>Variable caps were made for radio tuners, and worked with relatively low voltage, high frequency signals.You don't know what you're talking about. Air variables were once the mainstay of high voltage circuitry in both receivers and tube-type transmitters. Many are rated at well over a kilovolt.
>They are not used anymore --- good radios use digital tuners instead.
Depends on your definition of "good." The lowest possible noise floor is achieved with free-running oscillators (caps/coils or crystals), not with digital synthesizers. Digital tuners are stable because they're locked to a crystal, but other aspects of performance suffer due to the synthesis loop.
>The air between plates of tuner capacitors will become ozone and arcing may occur unless voltage remains low. Dust and other particulates can (will) get in between the plates and collect on them.
You're just guessing. You think that will happen, but in fact, it's not an issue. I have a variable matching network over 50 years old with air caps that I frequently subject to RF voltages in excess of 3 kV. The caps have never been cleaned or serviced, and they work as well as the day they were made.

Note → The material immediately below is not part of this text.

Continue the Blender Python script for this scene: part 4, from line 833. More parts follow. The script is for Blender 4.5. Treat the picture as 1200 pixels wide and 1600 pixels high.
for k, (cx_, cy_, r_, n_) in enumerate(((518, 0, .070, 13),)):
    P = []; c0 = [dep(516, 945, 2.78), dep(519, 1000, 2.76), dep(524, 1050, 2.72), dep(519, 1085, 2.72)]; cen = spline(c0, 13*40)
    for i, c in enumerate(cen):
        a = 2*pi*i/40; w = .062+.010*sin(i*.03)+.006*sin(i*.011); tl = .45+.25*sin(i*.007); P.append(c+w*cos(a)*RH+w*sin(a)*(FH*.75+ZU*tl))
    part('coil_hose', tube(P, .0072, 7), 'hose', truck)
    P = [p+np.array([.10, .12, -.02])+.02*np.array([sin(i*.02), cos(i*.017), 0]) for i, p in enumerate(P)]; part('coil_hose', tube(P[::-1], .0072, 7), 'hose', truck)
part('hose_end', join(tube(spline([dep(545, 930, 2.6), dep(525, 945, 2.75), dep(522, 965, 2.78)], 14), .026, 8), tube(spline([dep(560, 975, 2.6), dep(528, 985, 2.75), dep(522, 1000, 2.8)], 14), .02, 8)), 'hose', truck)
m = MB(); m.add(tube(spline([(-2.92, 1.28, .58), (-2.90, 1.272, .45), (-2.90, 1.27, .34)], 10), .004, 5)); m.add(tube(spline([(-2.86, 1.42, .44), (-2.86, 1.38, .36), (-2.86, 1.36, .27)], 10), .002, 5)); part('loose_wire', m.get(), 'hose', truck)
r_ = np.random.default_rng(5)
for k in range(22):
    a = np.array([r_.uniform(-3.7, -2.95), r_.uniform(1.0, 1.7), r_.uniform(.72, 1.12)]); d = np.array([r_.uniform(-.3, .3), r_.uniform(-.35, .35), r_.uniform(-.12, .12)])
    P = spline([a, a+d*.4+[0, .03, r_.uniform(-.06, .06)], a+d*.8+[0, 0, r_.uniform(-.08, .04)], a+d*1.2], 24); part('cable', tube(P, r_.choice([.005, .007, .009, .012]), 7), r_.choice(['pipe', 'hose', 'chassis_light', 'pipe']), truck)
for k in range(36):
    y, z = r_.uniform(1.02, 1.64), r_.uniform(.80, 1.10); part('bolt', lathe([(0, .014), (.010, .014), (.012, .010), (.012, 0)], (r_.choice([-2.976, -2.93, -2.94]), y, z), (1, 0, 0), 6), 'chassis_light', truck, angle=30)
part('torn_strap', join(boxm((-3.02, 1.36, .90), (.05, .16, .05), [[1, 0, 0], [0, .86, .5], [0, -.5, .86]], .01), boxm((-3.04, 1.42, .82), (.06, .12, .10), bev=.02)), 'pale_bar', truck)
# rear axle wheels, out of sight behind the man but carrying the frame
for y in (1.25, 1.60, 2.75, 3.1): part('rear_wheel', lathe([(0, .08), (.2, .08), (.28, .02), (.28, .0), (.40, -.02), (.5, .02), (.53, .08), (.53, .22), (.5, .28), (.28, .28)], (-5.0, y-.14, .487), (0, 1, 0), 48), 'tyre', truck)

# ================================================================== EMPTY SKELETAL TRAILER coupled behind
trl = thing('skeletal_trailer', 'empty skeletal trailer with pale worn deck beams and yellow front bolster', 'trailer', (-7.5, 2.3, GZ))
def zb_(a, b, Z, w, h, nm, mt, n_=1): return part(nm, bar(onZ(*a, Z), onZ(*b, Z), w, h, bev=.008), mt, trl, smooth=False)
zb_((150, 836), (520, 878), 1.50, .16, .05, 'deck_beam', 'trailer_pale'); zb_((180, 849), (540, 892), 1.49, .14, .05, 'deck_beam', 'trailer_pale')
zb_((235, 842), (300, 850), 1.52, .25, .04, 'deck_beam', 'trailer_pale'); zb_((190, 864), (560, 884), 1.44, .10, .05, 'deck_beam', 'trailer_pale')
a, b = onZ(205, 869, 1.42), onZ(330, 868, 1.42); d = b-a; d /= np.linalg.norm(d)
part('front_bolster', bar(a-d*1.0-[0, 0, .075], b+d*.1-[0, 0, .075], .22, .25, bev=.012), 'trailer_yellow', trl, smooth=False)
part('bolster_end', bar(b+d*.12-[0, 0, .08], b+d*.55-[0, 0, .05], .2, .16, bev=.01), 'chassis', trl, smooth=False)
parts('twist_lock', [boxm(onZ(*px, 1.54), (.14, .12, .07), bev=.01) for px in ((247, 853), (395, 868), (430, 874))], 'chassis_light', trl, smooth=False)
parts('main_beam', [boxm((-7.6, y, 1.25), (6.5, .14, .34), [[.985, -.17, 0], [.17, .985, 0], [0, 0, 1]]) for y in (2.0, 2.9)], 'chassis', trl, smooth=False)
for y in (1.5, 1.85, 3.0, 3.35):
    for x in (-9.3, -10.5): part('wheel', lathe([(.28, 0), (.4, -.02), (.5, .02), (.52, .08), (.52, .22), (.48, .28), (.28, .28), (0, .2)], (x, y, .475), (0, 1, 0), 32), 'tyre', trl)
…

>These caps were never meant for audio.
The market for most air variable caps is high voltage, high frequency. Most audio circuits typically need higher values of capacitance than are practical with an air dielectric. I assure you, no one would use chemical electrolytes or oil if they could achieve the same capacitance in a reasonably-sized air capacitor.
>It takes a leap of faith to say they will do anything good for audio, and a lot of gumption to say they have a neutral sonic signature.
How much do you actually know about dielectric properties? Do you know that all common dielectrics produce audio frequency distortion and hysteresis except air and vacuum?
>No legititmate studies have been done
Dielectric properties of insulators such as air, glass, oil, vacuum, and the like have been well defined for decades.
>no manufacturers have come forth with a premium audio capacitor using air as a dielectric.
For the same reasons no one markets a 100,000 horsepower car - you can't afford it, and it won't fit in your driveway. That doesn't mean it wouldn't be fast. Air capacitors in the values needed for most audio circuitry would be very large and expensive.
>I'm skeptical that scavenging old radio tuners is good for audio circuits though.
No one has suggested doing that.
>universal acceptance of other types of caps for audio such as polys, papers, etc.
Of course they're accepted - those dielectrics produce small, affordable components; a convenient, if less than perfect, solution. They're certainly not the equal of air (or direct coupling) though in any fundamental electrical respect.